In my gaming, I like trying out new stuff, and often buy a product for a one-off session. Sometimes I happen to buy some old stuff to try out as well. I never got into D&D until 3rd edition. My group in the late 90’s played an unholy bastardization of BRP, AD&D and the Swedish Drakar och Demoner.
I did spend the early aughts deeply immersed in Baldur’s Gate, Planescape Torment and Neverwinter Nights, though, so it’s no like I’m unaware of how D&D worked before 3rd. Thanks to those games, I’ve picked up quite a bit of Planescape books, some other boxes and books and odd bits of AD&D stuff, and when early D&D stuff has been free on various e-commerce sites.
Among the piles of papers and PDFs I had Keep on the Borderlands both in its original version, and the new, colorful and beautiful one that Alex Damaceno has put together.


I decided that I wanted to run it in some way, and gave my group the choice of trying out Against the Darkmaster or to play it in AD&D. The vote was close, but AD&D obviously won, which is spoiled in the name of this post. Everyone wanted THAC0 and we have been playing a lot of Rolemaster and MERP these last couple of decades. We ended up playing the original Keep on the Borderlands, since we were all out of hex paper but had a whole lot of grid papers, which fit with the maps of the Keep, it’s surroundings and the CAVES!

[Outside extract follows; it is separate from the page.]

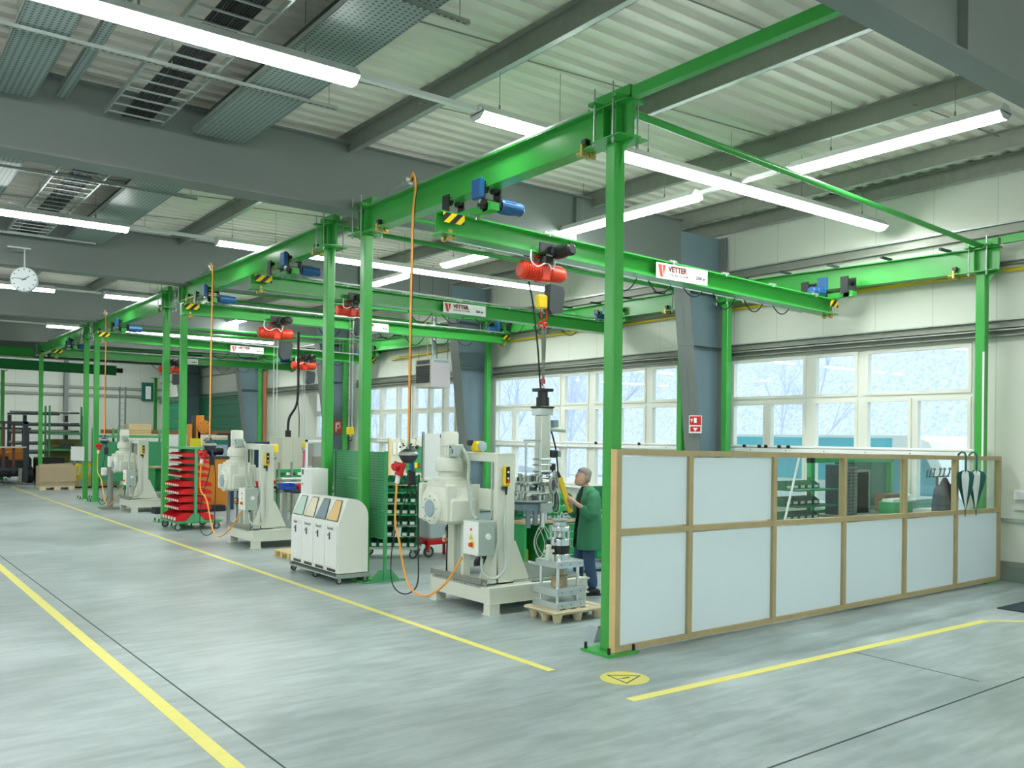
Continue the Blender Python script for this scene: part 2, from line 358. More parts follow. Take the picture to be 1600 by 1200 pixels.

Right, enough background and on to impressions, I guess. Making characters was easy. Rolling for stats cut down on a lot of the min-maxing, but allowing to move attributes around can induce some analysis paralysis. But overall the character creation process was smooth, specially when playing bare bones and skipping everything that sets characters apart from one another, like proficiencies. So all characters were just horrible using whatever weapon they chose to wield. Thankfully the mage/thief elf managed to roll that color spray was one of his starting spells, which was useful later on.


The party ended up being the aforementioned elf mage/thief, a gnomish cleric/thief, and two human fighters. The ease of character creation was appreciated when the fighters managed to get killed off one after the other, and being replaced by new human fighters cut from the same mold, since one level one fighter is basically indistinguishable from another.


All the players irregardless of experience level managed to grok the system pretty quick, which is positive, but as a GM I was a bit surprised that they managed to fit so little information in all those pages. The game leaves a bunch of stuff to the GM’s imagination, like how to decide mage starting spells, there’s no examples of deities with spheres which is kinda needed to decide what spells the clerics get, and so on.
All in all though, the game was easy to run with pretty much no prep, and the players enjoyed it. I can think of a lot of games that are more fun, easier to run, and helps me more as a GM with less pages.

But on the other hand it was easy enough, the players enjoyed it and it was quite nostalgic for most of us, even though we never played it in paper before. I guess we’ll keep exploring the wilderness around the keep for a couple sessions more.